A researcher from the University of Hong Kong has been detained by police in China, friends said Wednesday, while studying the politically thorny issue of workers’ rights.
Beijing has repeatedly cracked down on grassroots protests and labour NGOs in recent years, with authorities seeking to control social movements they view as a potential challenge to the state.
Fang Ran, a sociology PhD student researching labour movements in China, has not been seen for five days, friends told AFP.
A message circulated on social media, apparently from his father, said his son was detained by police in the city of Nanning in southwestern Guangxi region last Thursday.
“I am extremely shocked at this,” wrote Fang’s father, describing his son as a loyal member of the ruling Chinese Communist Party.
“In my view, Fang Ran is definitely not a criminal who seeks to harm the Party, but an ambitious young person who is helpful to the Party’s cause.”

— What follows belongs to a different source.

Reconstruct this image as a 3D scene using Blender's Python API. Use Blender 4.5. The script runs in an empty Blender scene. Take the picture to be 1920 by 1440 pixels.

AFP could not independently verify the message, but three friends of Fang confirmed the content.
Hong Kong University said in a statement that it is “aware of the matter and actively looking into it”.
“We will provide assistance to Mr Fang and his family where appropriate,” a university spokesperson told AFP.
In the message his father wrote that the 26-year-old had been put into a form of solitary secret detention known as “residential surveillance at a designated location”, which is often used against dissidents.
Friends say that Fang, a Chinese national, had been researching labour conditions in Chinese factories in the southern manufacturing hub of Shenzhen, where he lived for the past six months.
One of the friends told AFP Fang was passionate about social issues and was “not afraid of speaking out whenever he sees some injustice.”
Numerous student labour activists were detained in 2018 and 2019 as part of a nationwide crackdown on campus Marxist groups, many of whom helped organise factory worker unions in southern China.